Temperature.: working temperature; RT: room temperature; Light cond.: Light condition; $R_g$: resistance of the sensor exposed to NO₂; $R_a$: resistance of the sensor exposed to air or N₂; t_res.: response time; t_rec.: recovery time; LOD: low detection limit.

. As we all know, an ideal gas sensor requires high response and selectivity, low operating temperature, and a low detection limit. The In₂S_xO_3−x sensor demonstrates a comparatively high response to low-concentration NO₂ at room temperature, offering a simple path toward potentially lower-cost sensors.

Unlike conventional metal oxide-based sensors, the interaction between NO₂ and this 2D surface is majorly dominated by physisorption. The fully reversible and stable resistance cycles of In₂S_xO_3−x (Figure 5b), with minimal baseline drift, are characteristic of predominant physisorption. This behavior contrasts with the baseline drift often associated with strong chemisorption or surface oxidation. This mechanism enables operation at room temperature, significantly reducing power consumption [45,46]. We propose that the sulfurization process, through the replacement of oxygen with sulfur, increases the carrier concentration of the material. Consequently, under identical test conditions, In₂S_xO_3−x exhibits better recovery performance than In₂O₃. Furthermore, the optical driving method can excite electrons and induce them to migrate to the surface of the material, further enhancing the carrier concentration at the surface.

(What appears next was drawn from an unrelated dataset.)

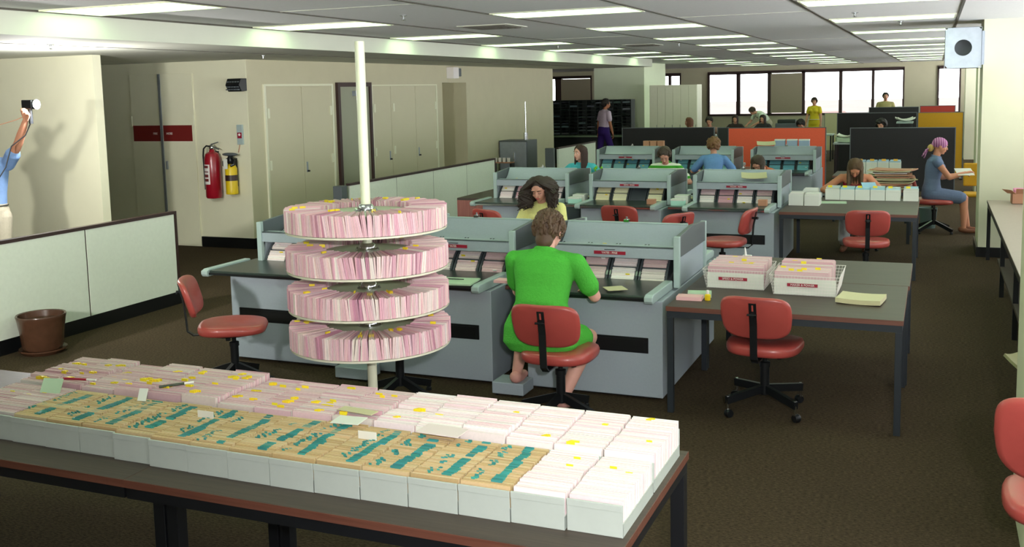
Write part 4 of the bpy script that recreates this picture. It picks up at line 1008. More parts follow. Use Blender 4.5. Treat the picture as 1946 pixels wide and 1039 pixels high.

This reduces the required excitation energy, allowing In₂S_xO_3−x to be activated by visible light of longer wavelengths than required for In₂O₃, as shown in the schematic diagram of Figure 6. When NO₂ molecules contact the material, electron dipoles are formed on the interface between In₂S_xO_3−x and NO₂ due to its paramagnetic nature. This promotes charge transfer from the n-type In₂S_xO_3−x, which acts as an electron donor, to the electron-accepting NO₂ molecules. The consequent decrease in the carrier concentration of the material leads to an increase in resistance and resistance recovery after the desorption of NO₂ [47].

4. Conclusions

A large lateral dimension of the 2D In₂S_xO_3−x nanosheet in micrometer scale was synthesized using a liquid metal printing method for In₂O₃ followed by a controlled annealing treatment. This annealing process induced sulfurization, partially replacing oxygen with sulfur to transform In₂O₃ into In₂S_xO_3−x. The resulting material demonstrated highly selective and completely reversible NO₂ sensing performance at room temperature. Individual 2D flakes of both In₂O₃ and In₂S_xO_3−x were isolated with thicknesses of ~6.3 nm. Sulfurization significantly modified the bandgap, yielding an n-type semiconducting material. The electronic structure of 2D In₂S_xO_3−x was particularly favorable for NO₂ physisorption and interfacial charge transfer due to optimal band alignment and carrier concentrations. This was supported by I–V characterization, which revealed the superior electrical properties of In₂S_xO_3−x compared with In₂O₃. Consequently, the In₂S_xO_3−x sensor demonstrated excellent performance at room temperature, achieving response factors from 0.03 to 1.2 for low NO₂ concentrations (0.1 to 10 ppm) under 460 nm visible light excitation. The sensor was highly selective towards NO₂ despite being tested at concentrations at least five times lower than those of other referential gases. It also exhibited complete reversibility and a faster response time. This study establishes 2D non-layered metal oxysulfides as a promising class of high-performance sensing materials with strong potential for developing lower-cost, low-power, and room-temperature NO₂ sensors.